Source excerpt:
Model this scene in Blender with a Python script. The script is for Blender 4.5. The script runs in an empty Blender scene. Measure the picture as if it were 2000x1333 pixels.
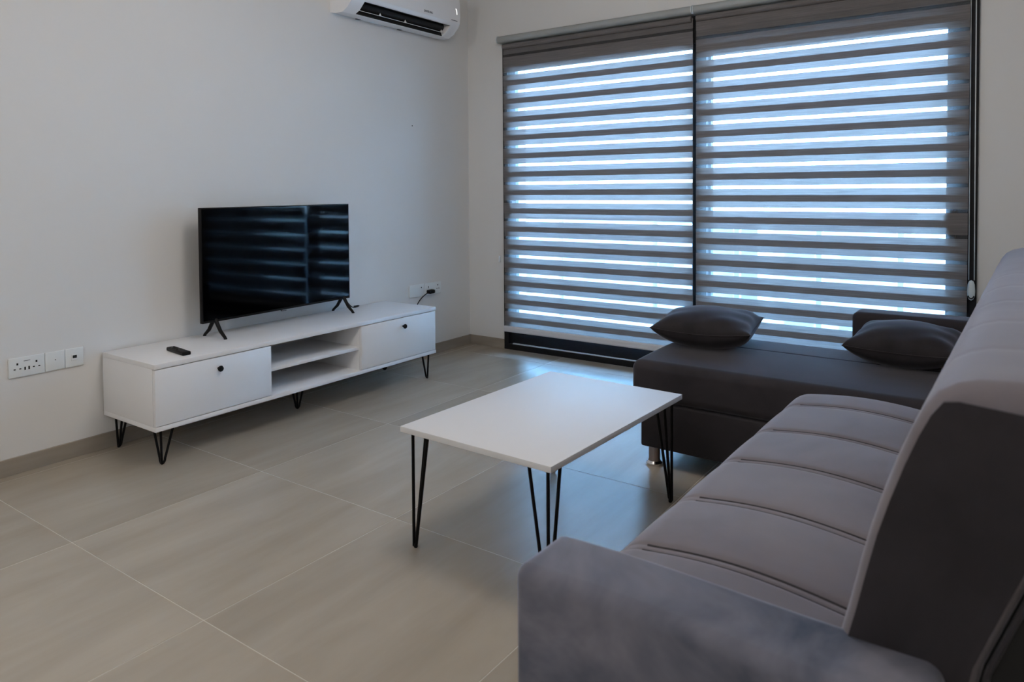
import bpy, bmesh, math, random
from mathutils import Vector, Matrix, Euler
random.seed(7)
S = bpy.context.scene
COL = S.collection
R = math.radians

# ------------------------------------------------------------------ camera
F_PX, PU, PV = 1428.43, 939.99, 414.25
CAM = Vector((3.4711, -4.5493, 1.2067))
yaw, pitch, roll = R(36.3916), R(-1.7446), R(-0.4673)
fwd = Vector((-math.sin(yaw) * math.cos(pitch), math.cos(yaw) * math.cos(pitch), math.sin(pitch)))
rt = Vector((math.cos(yaw), math.sin(yaw), 0))
up = rt.cross(fwd)
cr, sr = math.cos(roll), math.sin(roll)
rt, up = rt * cr + up * sr, up * cr - rt * sr
cd = bpy.data.cameras.new('camera')
cam = bpy.data.objects.new('camera', cd)
COL.objects.link(cam)
cam.matrix_world = Matrix(((rt.x, up.x, -fwd.x, CAM.x), (rt.y, up.y, -fwd.y, CAM.y),
                           (rt.z, up.z, -fwd.z, CAM.z), (0, 0, 0, 1)))
cd.sensor_width = 36.0
cd.lens = F_PX / 2000 * 36.0
cd.shift_x = (1000 - PU) / 2000
cd.shift_y = -(666.5 - PV) / 2000
cd.clip_start = 0.05
cd.dof.use_dof = True
cd.dof.focus_distance = 4.0
cd.dof.aperture_fstop = 5.0
S.camera = cam

# ------------------------------------------------------------------ sky
W = bpy.data.worlds.new('sky')
S.world = W
W.use_nodes = True
nt = W.node_tree
nt.nodes.clear()
wo = nt.nodes.new('ShaderNodeOutputWorld')
bg = nt.nodes.new('ShaderNodeBackground')
tc = nt.nodes.new('ShaderNodeTexCoord')
sx = nt.nodes.new('ShaderNodeSeparateXYZ')
ramp = nt.nodes.new('ShaderNodeValToRGB')
ramp.color_ramp.elements[0].position = 0.0
ramp.color_ramp.elements[0].color = (0.36, 0.65, 1.0, 1)
ramp.color_ramp.elements[1].position = 0.7
ramp.color_ramp.elements[1].color = (0.25, 0.52, 1.0, 1)
nt.links.new(tc.outputs['Generated'], sx.inputs[0])
nt.links.new(sx.outputs['Z'], ramp.inputs[0])
nt.links.new(ramp.outputs[0], bg.inputs[0])
bg.inputs[1].default_value = 34.0
nt.links.new(bg.outputs[0], wo.inputs[0])

sun_d = bpy.data.lights.new('sun', 'SUN')
sun_d.energy = 15.0
sun_d.color = (1.0, 0.96, 0.90)
sun_d.angle = R(0.6)
sun = bpy.data.objects.new('sun', sun_d)
COL.objects.link(sun)
sun.rotation_euler = (R(38), 0, R(12))      # high sun behind the house: lights the view, not the room

# ------------------------------------------------------------------ kitchen lamp behind the camera, plus added fill lights
def area_light(name, loc, target, sx_, sy_, watts, color):
    d = bpy.data.lights.new(name, 'AREA')
    d.shape = 'RECTANGLE'
    d.size, d.size_y = sx_, sy_
    d.energy = watts
    d.color = color
    o = bpy.data.objects.new(name, d)
    COL.objects.link(o)
    o.location = loc
    o.rotation_euler = (Vector(target) - Vector(loc)).to_track_quat('-Z', 'Y').to_euler()
    return o
lamp_d = bpy.data.lights.new('kitchen_ceiling_lamp', 'POINT')
lamp_d.energy = 50
lamp_d.color = (1.0, 0.975, 0.95)
lamp_d.shadow_soft_size = 0.14
lamp = bpy.data.objects.new('kitchen_ceiling_lamp', lamp_d)
COL.objects.link(lamp)
lamp.location = (2.0, -6.2, 2.52)
fill_d = bpy.data.lights.new('added_overhead_fill', 'POINT')  # added overhead fill light, stands for no known lamp
fill_d.energy = 32
fill_d.color = (1.0, 0.94, 0.88)
fill_d.shadow_soft_size = 0.28
fill_lamp = bpy.data.objects.new('added_overhead_fill', fill_d)
COL.objects.link(fill_lamp)
fill_lamp.location = (2.15, -2.5, 2.38)
area_light('added_side_fill', (3.80, -5.9, 1.7), (0.0, -4.0, 1.5), 1.6, 1.5, 6, (1.0, 0.98, 0.96))  # added fill light out of view; this wall has no window

# ------------------------------------------------------------------ exposure
S.view_settings.view_transform = 'Standard'
S.view_settings.look = 'None'
S.view_settings.exposure = 0.0
S.view_settings.gamma = 1.0
S.view_settings.use_curve_mapping = False
S.cycles.max_bounces = 10
S.cycles.diffuse_bounces = 5
S.cycles.transparent_max_bounces = 16
S.cycles.caustics_reflective = False
S.cycles.caustics_refractive = False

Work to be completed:
Retype the data above exactly; pictures are not part of the copy.

Task result:
Model this scene in Blender with a Python script. The script is for Blender 4.5. The script runs in an empty Blender scene. Measure the picture as if it were 2000x1333 pixels.
import bpy, bmesh, math, random
from mathutils import Vector, Matrix, Euler
random.seed(7)
S = bpy.context.scene
COL = S.collection
R = math.radians

# ------------------------------------------------------------------ camera
F_PX, PU, PV = 1428.43, 939.99, 414.25
CAM = Vector((3.4711, -4.5493, 1.2067))
yaw, pitch, roll = R(36.3916), R(-1.7446), R(-0.4673)
fwd = Vector((-math.sin(yaw) * math.cos(pitch), math.cos(yaw) * math.cos(pitch), math.sin(pitch)))
rt = Vector((math.cos(yaw), math.sin(yaw), 0))
up = rt.cross(fwd)
cr, sr = math.cos(roll), math.sin(roll)
rt, up = rt * cr + up * sr, up * cr - rt * sr
cd = bpy.data.cameras.new('camera')
cam = bpy.data.objects.new('camera', cd)
COL.objects.link(cam)
cam.matrix_world = Matrix(((rt.x, up.x, -fwd.x, CAM.x), (rt.y, up.y, -fwd.y, CAM.y),
                           (rt.z, up.z, -fwd.z, CAM.z), (0, 0, 0, 1)))
cd.sensor_width = 36.0
cd.lens = F_PX / 2000 * 36.0
cd.shift_x = (1000 - PU) / 2000
cd.shift_y = -(666.5 - PV) / 2000
cd.clip_start = 0.05
cd.dof.use_dof = True
cd.dof.focus_distance = 4.0
cd.dof.aperture_fstop = 5.0
S.camera = cam

# ------------------------------------------------------------------ sky
W = bpy.data.worlds.new('sky')
S.world = W
W.use_nodes = True
nt = W.node_tree
nt.nodes.clear()
wo = nt.nodes.new('ShaderNodeOutputWorld')
bg = nt.nodes.new('ShaderNodeBackground')
tc = nt.nodes.new('ShaderNodeTexCoord')
sx = nt.nodes.new('ShaderNodeSeparateXYZ')
ramp = nt.nodes.new('ShaderNodeValToRGB')
ramp.color_ramp.elements[0].position = 0.0
ramp.color_ramp.elements[0].color = (0.36, 0.65, 1.0, 1)
ramp.color_ramp.elements[1].position = 0.7
ramp.color_ramp.elements[1].color = (0.25, 0.52, 1.0, 1)
nt.links.new(tc.outputs['Generated'], sx.inputs[0])
nt.links.new(sx.outputs['Z'], ramp.inputs[0])
nt.links.new(ramp.outputs[0], bg.inputs[0])
bg.inputs[1].default_value = 34.0
nt.links.new(bg.outputs[0], wo.inputs[0])

sun_d = bpy.data.lights.new('sun', 'SUN')
sun_d.energy = 15.0
sun_d.color = (1.0, 0.96, 0.90)
sun_d.angle = R(0.6)
sun = bpy.data.objects.new('sun', sun_d)
COL.objects.link(sun)
sun.rotation_euler = (R(38), 0, R(12))      # high sun behind the house: lights the view, not the room

# ------------------------------------------------------------------ kitchen lamp behind the camera, plus added fill lights
def area_light(name, loc, target, sx_, sy_, watts, color):
    d = bpy.data.lights.new(name, 'AREA')
    d.shape = 'RECTANGLE'
    d.size, d.size_y = sx_, sy_
    d.energy = watts
    d.color = color
    o = bpy.data.objects.new(name, d)
    COL.objects.link(o)
    o.location = loc
    o.rotation_euler = (Vector(target) - Vector(loc)).to_track_quat('-Z', 'Y').to_euler()
    return o
lamp_d = bpy.data.lights.new('kitchen_ceiling_lamp', 'POINT')
lamp_d.energy = 50
lamp_d.color = (1.0, 0.975, 0.95)
lamp_d.shadow_soft_size = 0.14
lamp = bpy.data.objects.new('kitchen_ceiling_lamp', lamp_d)
COL.objects.link(lamp)
lamp.location = (2.0, -6.2, 2.52)
fill_d = bpy.data.lights.new('added_overhead_fill', 'POINT')  # added overhead fill light, stands for no known lamp
fill_d.energy = 32
fill_d.color = (1.0, 0.94, 0.88)
fill_d.shadow_soft_size = 0.28
fill_lamp = bpy.data.objects.new('added_overhead_fill', fill_d)
COL.objects.link(fill_lamp)
fill_lamp.location = (2.15, -2.5, 2.38)
area_light('added_side_fill', (3.80, -5.9, 1.7), (0.0, -4.0, 1.5), 1.6, 1.5, 6, (1.0, 0.98, 0.96))  # added fill light out of view; this wall has no window

# ------------------------------------------------------------------ exposure
S.view_settings.view_transform = 'Standard'
S.view_settings.look = 'None'
S.view_settings.exposure = 0.0
S.view_settings.gamma = 1.0
S.view_settings.use_curve_mapping = False
S.cycles.max_bounces = 10
S.cycles.diffuse_bounces = 5
S.cycles.transparent_max_bounces = 16
S.cycles.caustics_reflective = False
S.cycles.caustics_refractive = False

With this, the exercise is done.